The Federal Trade Commission recently released a staff report on municipal wireless (“Municipal Provision of Wireless Internet”). The report is a lot of on-the-one-hand and on-the-other, but the report does a good job of laying out the current legal landscape and the various models of muni wireless that communities might pursue. The bottom line for the report is a decision tree (p. 48) intended to help municipalities assess the possibility of municipal wireless.
But the FTC analysis starts in the wrong place, and the key mistake is in not separating carefully a municipality’s role as service provider from its role as input provider. Start with the latter. As I emphasize in a recent paper on municipal wireless (“Who Should Regulate Entry into IPTV and Municipal Wireless?”), many municipalities will have dense networks of physical assets that will be attractive to a wireless entrant. City light poles are a good example: they are all over and sufficiently close that even short-distance wireless technologies (such as Wi-Fi) can rely on them.
For these municipalities, the question isn’t whether broadband is currently available from a private provider or will a new entrant provide service in a timely manner—the FTC’s starting questions—but rather whether the municipality has a valuable asset that it can turn into dollars by auctioning off access to those assets. That has been the pattern in the two cases that I consider in some detail in the paper (Philadelphia and San Francisco). Cities should be looking to maximize the value of their municipal assets, and shouldn’t leave those assets sitting idle if private providers are willing to pay for access to those assets.
The FTC report doesn’t discuss an issue raised by a recent Wall Street Journal story about use limits on muni wifi networks (“Wi-Fi Cities Adopt Web Filters to Block Some Forms of Content,” WSJ, October 4, 2006). Cities are discovering that the most popular uses of their wireless networks are porn and peer-to-peer music sites. Who woulda thunk it? Taking the view that their citizens wouldn’t be too happy to see tax dollars spent this way, the cities are installing filtering software to block this content.
We can quickly see why direct municipal provision of these services is going to raise difficult issues.
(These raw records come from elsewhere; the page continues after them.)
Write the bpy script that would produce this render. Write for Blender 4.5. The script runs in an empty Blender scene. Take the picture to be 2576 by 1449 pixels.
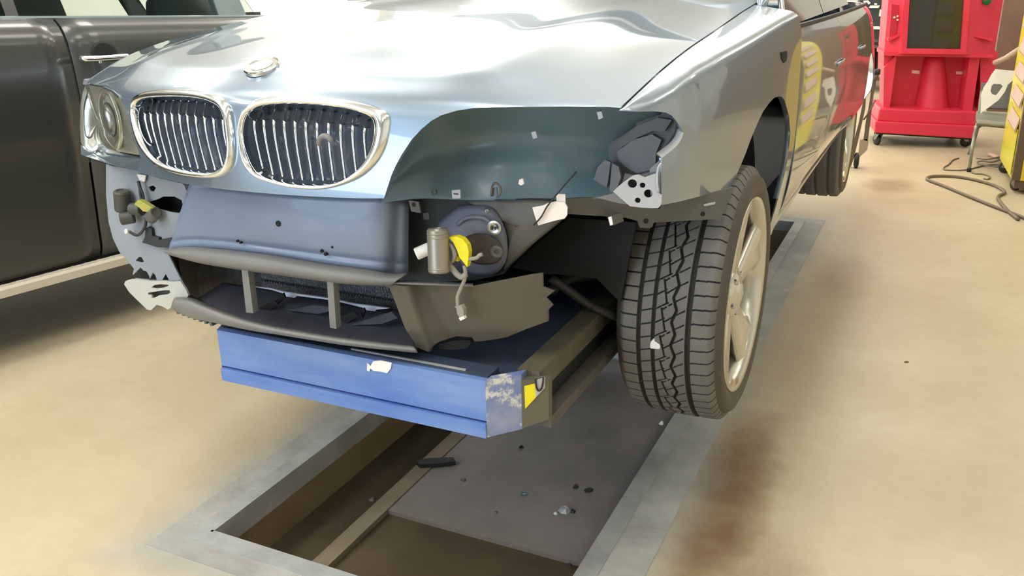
import bpy, bmesh, math, random
import numpy as np
from mathutils import Vector, Matrix
from mathutils.bvhtree import BVHTree

WLOC = {}
random.seed(7)
rng = np.random.default_rng(7)
DEBUG = False
SC = bpy.context.scene
COL = SC.collection

# ---------------------------------------------------------------- camera
RW = np.array([[0.90249968, 0.1251674, -0.41210125],
               [0.4301427, -0.31019605, 0.84779459],
               [-0.02171593, -0.9423967, -0.33379168]])   # rows: world x, y, z seen from the camera (right, down, forward)
FPX, CX, CY = 2181.3, 1288.0, 724.5
CAM = np.array([0.0, 0.0, 1.5])
cam_data = bpy.data.cameras.new('camera')
cam = bpy.data.objects.new('camera', cam_data)
COL.objects.link(cam)
cam_data.sensor_width = 36.0
cam_data.lens = FPX / 2576.0 * 36.0
cam_data.clip_start = 0.05
cam_data.clip_end = 200
m = Matrix.Identity(4)
for i in range(3):
    m[i][0] = RW[i, 0]
    m[i][1] = -RW[i, 1]
    m[i][2] = -RW[i, 2]
    m[i][3] = CAM[i]
cam.matrix_world = m
SC.camera = cam

# ---------------------------------------------------------------- world, lights, exposure
SC.view_settings.view_transform = 'Standard'
SC.view_settings.look = 'None'
SC.view_settings.gamma = 1.0
SC.view_settings.use_curve_mapping = False
SC.view_settings.exposure = 0.18
SC.cycles.use_denoising = True
SC.cycles.max_bounces = 8
SC.cycles.glossy_bounces = 4
SC.cycles.transmission_bounces = 6
SC.cycles.sample_clamp_indirect = 6.0
world = bpy.data.worlds.new('daylight')
SC.world = world
world.use_nodes = True
bg = world.node_tree.nodes['Background']
bg.inputs[0].default_value = (0.80, 0.90, 1.0, 1)
bg.inputs[1].default_value = 0.6


def area(name, loc, look, sx, sy, power, color):
    d = bpy.data.lights.new(name, 'AREA')
    d.shape = 'RECTANGLE'
    d.size = sx
    d.size_y = sy
    d.energy = power
    d.color = color
    o = bpy.data.objects.new(name, d)
    COL.objects.link(o)
    o.location = loc
    v = Vector(look) - Vector(loc)
    o.rotation_euler = v.to_track_quat('-Z', 'Y').to_euler()
    return o


# daylight through the open bay door behind the photographer and the bay door at the far left of the back wall
area('bay_daylight_front', (-3.4, -6.8, 2.0), (-1.6, 2.0, 0.8), 6.5, 2.8, 350, (0.60, 0.78, 1.0))
area('bay_daylight_back', (-6.0, 14.7, 2.3), (-4.0, 4.0, 1.0), 6.5, 3.8, 420, (0.88, 0.95, 1.0))
CEIL = 4.4
LAMPS = [(x, y) for x in (-5.8, -3.3, -0.9, 1.7) for y in (-2.6, 0.4, 3.4, 6.4, 9.4, 12.4)]
LAMP_POWER = {-5.8: 34, -3.3: 36, -0.9: 24, 1.7: 9}
UP_POWER = {-5.8: 190, -3.3: 190, -0.9: 150, 1.7: 70}
DROP = 0.45
LAMP_COLOR = (1.0, 0.965, 0.90)


# ---------------------------------------------------------------- small helpers
def lin(c):
    c = c / 255.0
    return c / 12.92 if c <= 0.04045 else ((c + 0.055) / 1.055) ** 2.4


def rgb(r, g, b):
    return (lin(r), lin(g), lin(b), 1.0)


def ray(px, py):
    return RW @ np.array([px - CX, py - CY, FPX])


def at(px, py, x=None, y=None, z=None):
    """point of the scene seen at a photograph position, on the plane x=, y= or z="""
    d = ray(px, py)
    if x is not None:
        t = (x - CAM[0]) / d[0]
    elif y is not None:
        t = (y - CAM[1]) / d[1]
    else:
        t = (z - CAM[2]) / d[2]
    return Vector(CAM + t * d)


XC = -1.40


def atc(px, py, y0, k=0.0, x0=XC):
    """same, on the bowed upright surface y = y0 + k*((x-x0)/0.8)^2"""
    d = ray(px, py)
    a = d[0] / d[1]
    if k == 0:
        y = y0
    else:
        q = k / 0.64
        A, B, C = q * a * a, -2 * q * a * x0 - 1, q * x0 * x0 + y0
        y = 2 * C / (-B + math.sqrt(max(B * B - 4 * A * C, 0)))
    t = y / d[1]
    return Vector(CAM + t * d)


def atq(px, py, pa, pb):
    """same, on the upright plane through two plan points"""
    d = ray(px, py)
    n = np.array([pb[1] - pa[1], -(pb[0] - pa[0])])
    t = (n @ np.array(pa) - n @ CAM[:2]) / (n @ d[:2])
    return Vector(CAM + t * d)


def mat(name, col, rough=0.5, metal=0.0, coat=0.0, noise=None, col2=None, bump=None, spec=0.5, alpha=None, trans=0.0, ior=1.45, stretch=None, scuff=None, coat_rough=0.03, coat_ior=1.5):
    m_ = bpy.data.materials.new(name)
    m_.use_nodes = True
    nt = m_.node_tree
    b = nt.nodes['Principled BSDF']
    b.inputs['Base Color'].default_value = col
    b.inputs['Roughness'].default_value = rough
    b.inputs['Metallic'].default_value = metal
    b.inputs['Coat Weight'].default_value = coat
    b.inputs['Coat Roughness'].default_value = coat_rough
    b.inputs['Coat IOR'].default_value = coat_ior
    b.inputs['Specular IOR Level'].default_value = spec
    b.inputs['Transmission Weight'].default_value = trans
    b.inputs['IOR'].default_value = ior
    if alpha is not None:
        b.inputs['Alpha'].default_value = alpha
    if noise or bump:
        tc = nt.nodes.new('ShaderNodeTexCoord')
    if noise:
        n = nt.nodes.new('ShaderNodeTexNoise')
        n.inputs['Scale'].default_value = noise
        n.inputs['Detail'].default_value = 6
        n.inputs['Roughness'].default_value = 0.6
        nt.links.new(tc.outputs['Object'], n.inputs['Vector'])
        if stretch:
            mp = nt.nodes.new('ShaderNodeMapping')
            mp.inputs['Scale'].default_value = stretch
            nt.links.new(tc.outputs['Object'], mp.inputs['Vector'])
            nt.links.new(mp.outputs['Vector'], n.inputs['Vector'])
        r = nt.nodes.new('ShaderNodeValToRGB')
        r.color_ramp.elements[0].position = 0.32
        r.color_ramp.elements[1].position = 0.68
        r.color_ramp.elements[0].color = col
        r.color_ramp.elements[1].color = col2 or col
        nt.links.new(n.outputs['Fac'], r.inputs['Fac'])
        nt.links.new(r.outputs['Color'], b.inputs['Base Color'])
        if scuff:
            n3 = nt.nodes.new('ShaderNodeTexNoise')
            n3.inputs['Scale'].default_value = scuff[0]
            n3.inputs['Detail'].default_value = 8
            n3.inputs['Roughness'].default_value = 0.7
            nt.links.new((mp if stretch else tc).outputs[0 if stretch else 'Object'], n3.inputs['Vector'])
            r3 = nt.nodes.new('ShaderNodeValToRGB')
            r3.color_ramp.elements[0].position = scuff[1]
            r3.color_ramp.elements[1].position = scuff[1] + 0.06
            nt.links.new(n3.outputs['Fac'], r3.inputs['Fac'])
            mx = nt.nodes.new('ShaderNodeMix')
            mx.data_type = 'RGBA'
            nt.links.new(r3.outputs['Color'], mx.inputs['Factor'])
            nt.links.new(r.outputs['Color'], mx.inputs[6])
            mx.inputs[7].default_value = scuff[2]
            nt.links.new(mx.outputs[2], b.inputs['Base Color'])
    if bump:
        n2 = nt.nodes.new('ShaderNodeTexNoise')
        n2.inputs['Scale'].default_value = bump[0]
        n2.inputs['Detail'].default_value = 4
        nt.links.new(tc.outputs['Object'], n2.inputs['Vector'])
        bp = nt.nodes.new('ShaderNodeBump')
        bp.inputs['Strength'].default_value = bump[1]
        bp.inputs['Distance'].default_value = bump[2] if len(bump) > 2 else 0.01
        nt.links.new(n2.outputs['Fac'], bp.inputs['Height'])
        nt.links.new(bp.outputs['Normal'], b.inputs['Normal'])
    return m_


def emis(name, col, strength):
    m_ = bpy.data.materials.new(name)
    m_.use_nodes = True
    nt = m_.node_tree
    nt.nodes.clear()
    e = nt.nodes.new('ShaderNodeEmission')
    e.inputs[0].default_value = col
    e.inputs[1].default_value = strength
    o = nt.nodes.new('ShaderNodeOutputMaterial')
    nt.links.new(e.outputs[0], o.inputs[0])
    return m_


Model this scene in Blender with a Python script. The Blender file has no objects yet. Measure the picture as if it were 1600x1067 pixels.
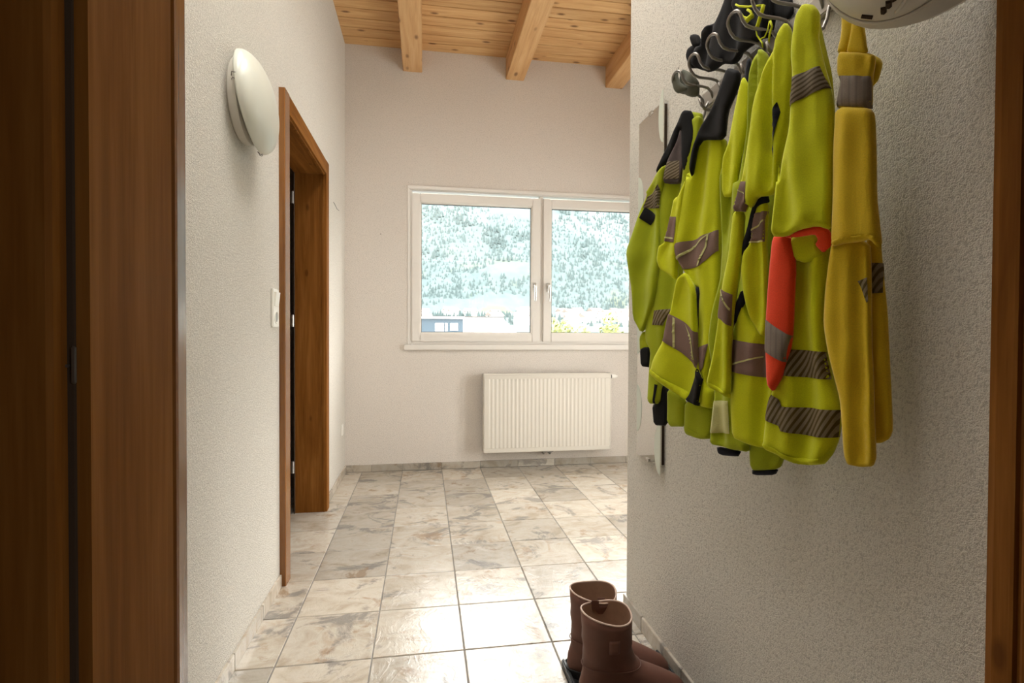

If a city is providing the services for a fee—perhaps a subsidized fee—it will lose some of its “best” customers when the city installs the filters. Losing these users may make it harder to sustain the system financially. And note of course that these users are almost certainly citizens: what citizens say they want and what they actually want may be quite different. Plus filtering by the municipality will take us to the First Amendment issues raised in United States v. American Library Association, 539 U.S. 194 (2003).
Again, another reason to distinguish service provision from input provision. A city might not find it politically sustainable to allow an unfiltered municipal network and it will have to confront the First Amendment issues. A private provider paying to use city light poles will be steps removed from direct city provision and that may change the political constraints on services that we are seeing with porn filtering, but should the private provider engage in filtering, it can do so with less fear of First Amendment constraints.